Étrennée en 1852 au Teatro del Circo de Madrid, l’œuvre reprend l’argument d’un opéra-comique qu’Ambroise Thomas écrivit sur un livret de Joseph-Bernard Rosier et Adolphe de Leuven (Le songe d’une nuit d’été, 1847). Si le titre vient évidemment de Shakespeare, l’intrigue ne se contente pas d’un simple arrangement et procède à une mise en abyme du dramaturge anglais. Personnage central de l’argument, le poète emprunte l’allure d’un Falstaff, plus porté sur la boisson que sur l’inspiration. Avec un stratagème digne des Joyeuses commères de Windsor, la Reine Elisabeth I veut remettre l’artiste sur le droit chemin de la Muse, avec une scène finale où la pièce éponyme, A midsummer night’s dream, se révélera à un Shakespeare repenti.
Ce jeu mêlant habilement Histoire et illusion théâtrale, traduit en espagnol par Patricio de la Escosura (1807-1878), Raúl Asenjo, assistant à la direction du Teatro de la Zarzuela, a choisi de l’adapter dans un climat de dolce vita cinématographique, à Rome, à la fin des années cinquante, où interviennent Orson Welles qui se fait passer pour son propre sosie, et Universal Pictures, pour le passage à l’écran de la zarzuela de Gaztambide, tout en évitant de soutenir indirectement une dictature franquiste que les protagonistes ont fui dans la Ville Éternelle. Dans la scénographie de Nicolás Boni et les costumes dessinés par Jesús Ruiz, rehaussés par les lumières d’Albert Faura, quiproquos amoureux et piquante satire croquant les vanités et avidités du monde artistique s’enchaînent en un foisonnement étourdissant parfois la lisibilité dramaturgique, mais attentif aux ressources du hablado (parlé) pittoresque où se reconnaissent certains archétypes de la zarzuela. En pastiche du siècle élisabéthain, le final referme le spectacle sur une virtuosité réjouissante, çà et là ivre d’elle-même.

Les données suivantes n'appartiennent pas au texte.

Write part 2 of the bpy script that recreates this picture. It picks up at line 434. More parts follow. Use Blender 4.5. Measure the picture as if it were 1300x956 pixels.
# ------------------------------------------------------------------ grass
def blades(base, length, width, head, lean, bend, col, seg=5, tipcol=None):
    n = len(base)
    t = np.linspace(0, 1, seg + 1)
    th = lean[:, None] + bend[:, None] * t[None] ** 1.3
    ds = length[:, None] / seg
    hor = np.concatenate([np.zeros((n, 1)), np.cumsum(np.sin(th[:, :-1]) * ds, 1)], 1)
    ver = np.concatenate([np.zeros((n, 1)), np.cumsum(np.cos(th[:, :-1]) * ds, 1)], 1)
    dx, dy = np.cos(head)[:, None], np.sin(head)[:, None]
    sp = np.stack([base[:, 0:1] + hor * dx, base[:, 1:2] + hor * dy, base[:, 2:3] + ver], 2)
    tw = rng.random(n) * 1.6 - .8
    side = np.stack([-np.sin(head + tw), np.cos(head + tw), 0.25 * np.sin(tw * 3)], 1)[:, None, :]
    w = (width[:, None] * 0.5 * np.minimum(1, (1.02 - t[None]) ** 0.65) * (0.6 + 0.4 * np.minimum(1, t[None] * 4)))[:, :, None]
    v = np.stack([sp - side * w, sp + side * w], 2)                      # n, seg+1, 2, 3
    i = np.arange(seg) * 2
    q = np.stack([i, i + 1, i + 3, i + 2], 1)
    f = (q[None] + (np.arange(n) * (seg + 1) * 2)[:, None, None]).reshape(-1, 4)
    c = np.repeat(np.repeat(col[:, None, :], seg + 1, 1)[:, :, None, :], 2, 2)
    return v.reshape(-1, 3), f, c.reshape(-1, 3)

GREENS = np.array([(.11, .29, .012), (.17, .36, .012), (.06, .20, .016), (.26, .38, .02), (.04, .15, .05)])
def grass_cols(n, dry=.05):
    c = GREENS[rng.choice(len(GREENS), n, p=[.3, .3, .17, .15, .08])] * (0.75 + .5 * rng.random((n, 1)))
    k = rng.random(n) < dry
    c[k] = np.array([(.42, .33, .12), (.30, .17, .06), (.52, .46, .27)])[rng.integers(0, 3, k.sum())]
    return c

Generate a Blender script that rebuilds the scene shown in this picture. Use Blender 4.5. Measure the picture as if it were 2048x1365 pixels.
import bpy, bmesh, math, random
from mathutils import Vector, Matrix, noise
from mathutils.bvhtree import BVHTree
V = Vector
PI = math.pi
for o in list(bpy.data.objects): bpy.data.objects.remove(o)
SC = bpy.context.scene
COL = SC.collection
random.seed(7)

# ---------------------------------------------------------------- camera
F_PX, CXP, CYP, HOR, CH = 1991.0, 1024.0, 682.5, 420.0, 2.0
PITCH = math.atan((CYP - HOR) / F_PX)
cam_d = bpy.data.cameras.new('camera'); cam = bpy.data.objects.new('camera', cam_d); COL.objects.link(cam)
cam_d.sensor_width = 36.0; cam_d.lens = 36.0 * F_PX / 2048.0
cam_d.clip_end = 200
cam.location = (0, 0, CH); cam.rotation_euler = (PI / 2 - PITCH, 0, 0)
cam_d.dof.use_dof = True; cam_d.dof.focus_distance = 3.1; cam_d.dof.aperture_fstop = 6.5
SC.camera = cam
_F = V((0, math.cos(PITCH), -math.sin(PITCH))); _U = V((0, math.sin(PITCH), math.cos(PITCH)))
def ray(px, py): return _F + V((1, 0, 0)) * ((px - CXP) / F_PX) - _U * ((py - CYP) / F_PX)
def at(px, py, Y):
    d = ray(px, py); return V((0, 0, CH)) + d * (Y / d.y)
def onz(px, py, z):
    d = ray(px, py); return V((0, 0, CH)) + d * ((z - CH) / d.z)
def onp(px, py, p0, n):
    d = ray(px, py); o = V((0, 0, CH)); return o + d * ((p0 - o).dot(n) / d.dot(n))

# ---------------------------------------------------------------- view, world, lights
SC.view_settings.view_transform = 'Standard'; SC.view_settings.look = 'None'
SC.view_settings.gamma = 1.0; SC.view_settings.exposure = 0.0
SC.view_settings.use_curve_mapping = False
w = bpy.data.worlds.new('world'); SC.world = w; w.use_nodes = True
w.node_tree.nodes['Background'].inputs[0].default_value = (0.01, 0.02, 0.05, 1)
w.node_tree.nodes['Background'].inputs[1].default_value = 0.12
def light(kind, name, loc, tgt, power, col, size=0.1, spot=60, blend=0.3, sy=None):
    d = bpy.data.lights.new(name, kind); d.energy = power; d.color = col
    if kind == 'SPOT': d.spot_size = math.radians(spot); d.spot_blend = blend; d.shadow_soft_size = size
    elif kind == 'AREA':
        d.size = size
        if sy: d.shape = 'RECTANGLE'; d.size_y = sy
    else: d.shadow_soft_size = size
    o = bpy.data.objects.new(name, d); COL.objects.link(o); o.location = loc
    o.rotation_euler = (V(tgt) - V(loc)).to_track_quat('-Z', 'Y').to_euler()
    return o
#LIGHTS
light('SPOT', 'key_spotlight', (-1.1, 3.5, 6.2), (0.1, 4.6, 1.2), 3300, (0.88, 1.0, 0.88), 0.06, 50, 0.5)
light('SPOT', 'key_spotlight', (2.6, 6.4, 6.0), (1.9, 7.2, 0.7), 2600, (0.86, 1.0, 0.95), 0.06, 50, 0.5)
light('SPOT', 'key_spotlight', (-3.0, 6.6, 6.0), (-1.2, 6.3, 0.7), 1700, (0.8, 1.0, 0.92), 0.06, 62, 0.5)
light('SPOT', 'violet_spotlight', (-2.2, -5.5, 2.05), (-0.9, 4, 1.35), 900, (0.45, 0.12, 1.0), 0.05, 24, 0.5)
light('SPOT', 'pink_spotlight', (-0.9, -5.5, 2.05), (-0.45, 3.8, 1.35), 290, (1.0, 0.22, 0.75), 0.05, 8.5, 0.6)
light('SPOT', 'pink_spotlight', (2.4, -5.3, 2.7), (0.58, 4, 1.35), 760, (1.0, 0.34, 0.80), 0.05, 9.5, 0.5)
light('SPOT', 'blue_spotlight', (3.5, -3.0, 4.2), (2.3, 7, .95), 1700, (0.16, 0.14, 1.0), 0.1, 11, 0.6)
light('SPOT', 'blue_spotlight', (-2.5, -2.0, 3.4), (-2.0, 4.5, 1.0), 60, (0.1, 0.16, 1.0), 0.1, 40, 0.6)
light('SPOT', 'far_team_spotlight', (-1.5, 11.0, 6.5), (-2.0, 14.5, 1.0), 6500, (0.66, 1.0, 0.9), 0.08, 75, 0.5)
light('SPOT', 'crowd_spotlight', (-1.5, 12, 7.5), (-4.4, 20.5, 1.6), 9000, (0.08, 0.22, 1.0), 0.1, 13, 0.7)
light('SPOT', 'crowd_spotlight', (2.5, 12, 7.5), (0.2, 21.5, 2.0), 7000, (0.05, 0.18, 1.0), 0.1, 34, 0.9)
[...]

Le plateau vocal met en avant des solistes au fait du style et de l’engagement théâtral exigés. Dans la distribution entendue se distinguent les minauderies de diva de la lyrique Princesse Isabelle Tortellini – qui se déguisera en Elisabeth I dans l’ultime tableau – campée par María Rey-Joly. Santiago Ballerini incarne un aussi savoureux Guillermo del Moro, cinéaste caché sous le vêtement de Shakespeare à la fin, que le chanteur espagnol et tenancier de trattoria Juan Sabadete par Valeriano Lanchas, alias Falstaff dans la mascarade conclusive. Sandra Ferrández module les accents d’Olivia de Plantagenet, amie de la Tortellini, aux côtés des appels galants du Látimer de Toni Marsol.
Si l’on ne peut manquer l’apparition plus stéréotypée que réaliste de Sandro Cordero en Orson Welles, la galerie de personnages secondaires complète une fresque vivante et bigarrée : la domesticité représentée par Tobías (Pablo López) et Margarita (Milagros Poblador), et le duo fraternel formé par Maruxa (Ana Goya) et Mighello (Miguel Ángel Blanco) ; producteurs et mécènes, avec le directeur du cinéma et du théâtre espagnol, Luis María Escudero García (Jorge Merino) et le noble Don Liborio, Barón de Brisa (Pablo Vásquez). Préparé par Antonio Fauró, le Chœur remplit son office, quand la baguette alerte de Miguel Ángel Gómez-Martínez ne ménage pas la vitalité d’une partition qui, au delà du divertissement à la fois raffiné et populaire (dans le bon sens du mot), enrichit la compréhension du monde lyrique à l’âge romantique.